26. RELATIONSHIP OF THE PARTIES.

VISI is an independent contractor. Nothing in this Agreement shall be construed as creating any joint venture, partnership, employment or agency relationship between the parties for any purpose whatsoever or as constituting either party as the legal representative, guarantor, surety, employee or agent of the other. Neither party shall have the right or authority to assume, create or incur any liability or obligation of any kind, express or implied, against or in the name of or on behalf of the other.

27. HEADINGS.

The headings herein are for convenience only and are not intended to have any substantive significance in interpreting this Agreement.

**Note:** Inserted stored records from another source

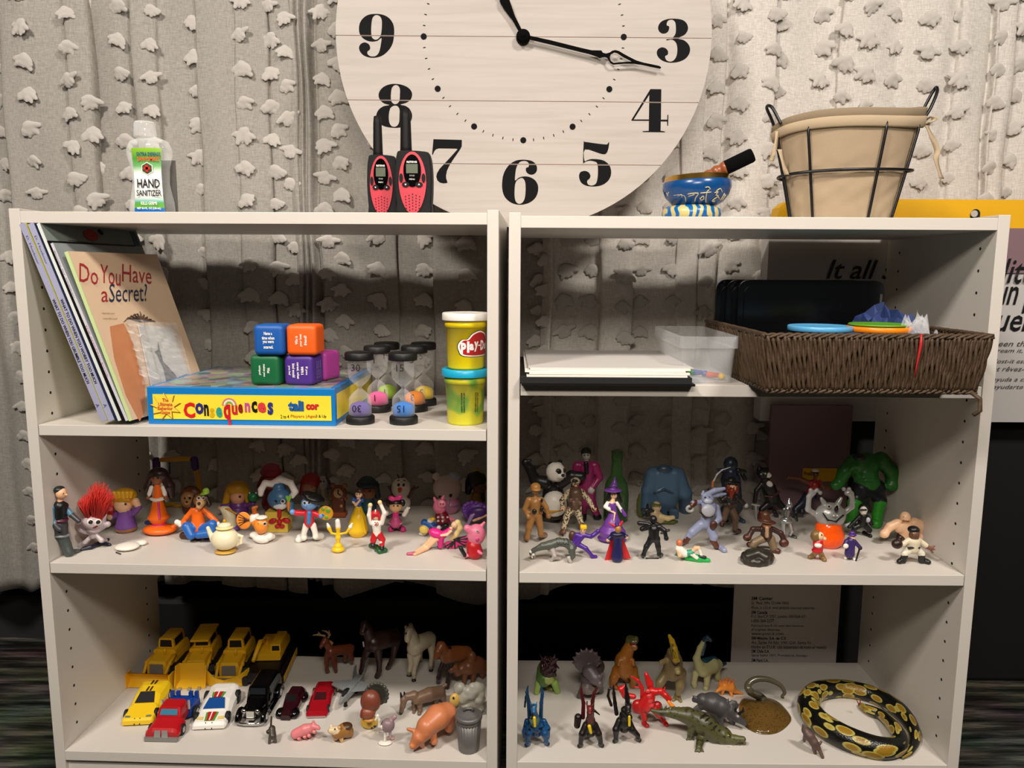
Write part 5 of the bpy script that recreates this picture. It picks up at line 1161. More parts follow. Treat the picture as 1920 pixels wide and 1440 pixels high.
F.part('body', [B_(295, 897, 0, 11, '#8a5030', 11, 12), L_([(295, 910, 0, 5), (296, 930, 0, 9)], 'o'), L_([(284, 914, 0, 4), (280, 926, -2, 4)], 'w'), L_([(306, 914, 0, 4), (309, 926, -2, 4)], 'w'), B_(278, 933, -2, 4, '#8a5030'), B_(311, 933, -2, 4, '#8a5030'), B_(296, 935, 0, 14, 'w', 12, 4), L_([(296, 943, 0, 10), (297, 968, 0, 17)], 'o'), B_(297, 970, 0, 20, 'o', 17, 5), L_([(297, 943, -11, 2), (299, 972, -18, 2)], 'hp')] + eyes(292, 897, 11))
F.part('hair', [B_(297, 888, 3, 17, '#2a1510', 14, 12), L_([(283, 892, 3, 6), (276, 915, 5, 6), (276, 918, 5, 5)], '#2a1510'), L_([(308, 892, 3, 8), (318, 912, 6, 9), (322, 930, 8, 6)], '#2a1510')], k=3)
F.part('spin_base', [B_(300, 996, 0, 31, 'o', 24, 9), B_(298, 988, 0, 12, 'o', 11, 8), B_(298, 982, 0, 13, 'hp', 11, 3.5), L_([(330, 984, 2, 4), (322, 990, 0, 5)], 'o'), L_([(275, 980, 4, 4), (282, 980, 2, 4)], 'db')])
F = Fig('lion_toy', 'small brown round-maned lion toy behind the seated dog', 'figure', 358, 968, Z3, GL)
F.part('body', [B_(362, 948, 6, 20, '#5e2c14', 16, 22), B_(358, 930, 4, 20, '#6e3616', 10, 20), B_(352, 937, -6, 13, '#a87a48', 8, 15), B_(350, 944, -13, 4, '#c09060')] + [B_(347, 934, -13, 1.8, 'k'), B_(356, 934, -13, 1.8, 'k'), B_(350, 941, -16, 1.8, 'k')])
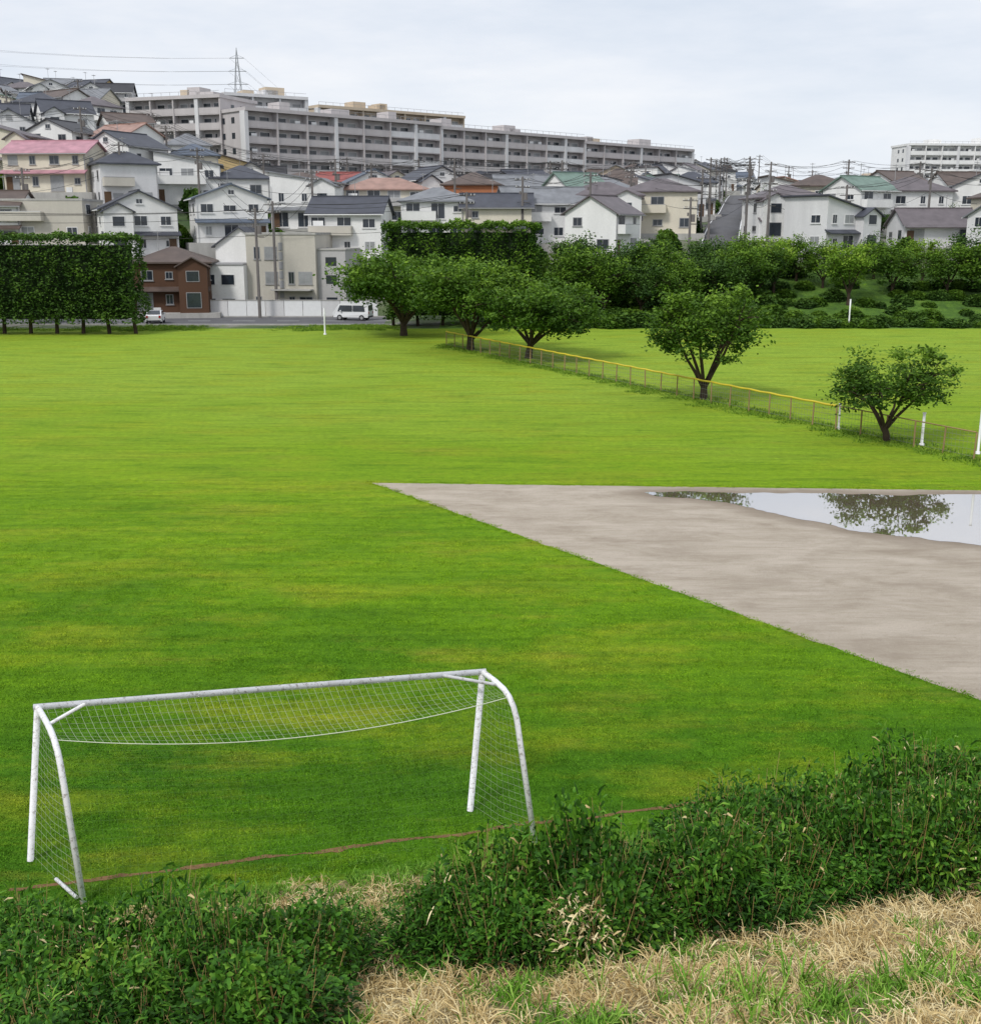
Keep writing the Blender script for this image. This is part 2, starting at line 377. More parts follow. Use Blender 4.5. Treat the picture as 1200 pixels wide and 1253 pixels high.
n=len(P); rot=np.zeros((n,3)); rot[:,2]=rng.uniform(0,6.28,n)
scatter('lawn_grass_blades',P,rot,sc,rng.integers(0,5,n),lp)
fr=[tuft(50,.14,.05,.13,.008,.6,.4,[M_lawnb],0,.7,'edge_tuft') for _ in range(3)]
P=[]
for Y in np.arange(19.5,45.4,.09): P.append((edgeX(Y)+R.gauss(-.06,.09),Y+R.uniform(-.1,.1),0))
for X in np.arange(-5.2,26,.12): P.append((X,45.45-.058*(X+4.8)+R.uniform(-.05,.2),0))
n=len(P); rot=np.zeros((n,3)); rot[:,2]=rng.uniform(0,6,n); s=rng.uniform(.6,1.3,n)
scatter('lawn_edge_grass',P,rot,np.column_stack([s,s,s]),rng.integers(0,3,n),fr)
# ------------------------------------------------------------------ bank vegetation
ell=[(-3.5,10.4,2.5,2.0,0),(-5.8,11.6,1.6,1.3,0),(.5,11.7,1.75,1.25,.1),(2.7,12.3,1.5,1.1,.3),(4.2,14.4,2.4,1.7,.3),(7.4,16.2,2.9,1.7,.3),(10.5,17.6,3,2,.3),(5.6,13.2,1.7,.9,.25),(-8.6,11,2,2,0)]
def bushf(X,Y):
    best=0
    for cx,cy,a,b,r in ell:
        dx,dy=X-cx,Y-cy; u=(dx*math.cos(r)+dy*math.sin(r))/a; v=(-dx*math.sin(r)+dy*math.cos(r))/b
        best=max(best,1-math.hypot(u,v)+.46*mnoise.noise(Vector((X*1.2,Y*1.2,2))))
    return best
def sasa(n,dryf,H=.75,rad=.42,mt=None,lw=.012,L0=.07,L1=.16):
    qb=QB()
    a=rng.uniform(0,2*math.pi,n); h=rng.uniform(0.1,1,n)**.7; r=rad*np.sqrt(np.maximum(0,1-h**2.4))*rng.uniform(.45,1.15,n)+.05
    B=np.column_stack([r*np.cos(a),r*np.sin(a),h*H*rng.uniform(.7,1.18,n)])
    D=np.column_stack([np.cos(a)*.7,np.sin(a)*.7,np.full(n,.35)])+rng.normal(size=(n,3))*.55
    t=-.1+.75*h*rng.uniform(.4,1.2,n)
    dry=(rng.uniform(size=n)<dryf)&(h>.45)
    g=~dry
    blades(qb,B[g],D[g],rng.uniform(L0,L1,g.sum()),lw,.4*rng.uniform(.2,1.3,g.sum()),0,t[g])
    if dry.sum(): blades(qb,B[dry],D[dry],rng.uniform(.06,.15,dry.sum()),.010,.5*rng.uniform(.2,1.3,dry.sum()),1,rng.uniform(.4,1.1,dry.sum()))
    for _ in range(9):
        x,y=R.gauss(0,.16),R.gauss(0,.16); tube(qb,[(x*.5,y*.5,-.05),(x*1.2,y*1.2,H*.5),(x*1.6,y*1.6,H*R.uniform(.8,1.1))],[.006,.005,.003],3,1,.1)
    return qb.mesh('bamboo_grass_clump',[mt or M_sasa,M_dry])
sp=[sasa(420,.0),sasa(420,.03),sasa(400,.05,.8),sasa(400,.0,.6,.5,M_sasay,.018,.06,.12),sasa(280,.5,.62,.3),sasa(380,.0,.75,.38,M_sasa,.022,.05,.1)]
P=[];idx=[];sc=[]
for yy in np.arange(7,20.5,.29):
    for x in np.arange(-9,13,.29):
        X=x+R.uniform(-.15,.15);Y=yy+R.uniform(-.15,.15); f=bushf(X,Y)
        if f<.04 or abs(X)>Y*.5+.6: continue
        P.append((X,Y,terr(X,Y))); nz=mnoise.noise(Vector((X*1.3,Y*1.3,8)))
        dn=mnoise.noise(Vector((X*1.6,Y*1.6,20))); vn=mnoise.noise(Vector((X*.8,Y*.8,40)))
        if R.random()<.03+.55*sm(.25,.5,dn): k=4
        elif vn>.18: k=R.choice([3,3,1,5])
        elif vn<-.15: k=R.choice([5,5,0])
        else: k=R.choice([0,1,2,0,5])
        idx.append(k)
        s=(.5+.85*min(1,f*1.8))*(1+.6*nz)*(.85 if X<-1 else 1.06)*R.uniform(.85,1.15)
        if k==4: s=min(s,1.15)
        sc.append((1,1,s))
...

28. SCHEDULES AND EXHIBITS.

The attached Schedule(s) and Attachment(s), and any exhibits thereto, and any future Schedule(s), Attachment(s) exhibits, or addenda are incorporated into this Agreement by reference. To the extent any term on a Schedule or Attachment contradicts the terms of this Agreement, the parties agree that the terms of the Schedule(s) or Attachment(s) shall control.

29. ENTIRE AGREEMENT.

This Agreement sets forth the entire agreement and understanding between VISI and Customer regarding the subject matter hereof and supersedes any prior representations, advertisements, statements, proposals, negotiations, discussions, understandings, or agreements regarding the same subject matter. Customer acknowledges that it has not been induced to enter into this Agreement by any representations or statements, oral or written, not expressly contained in this Agreement.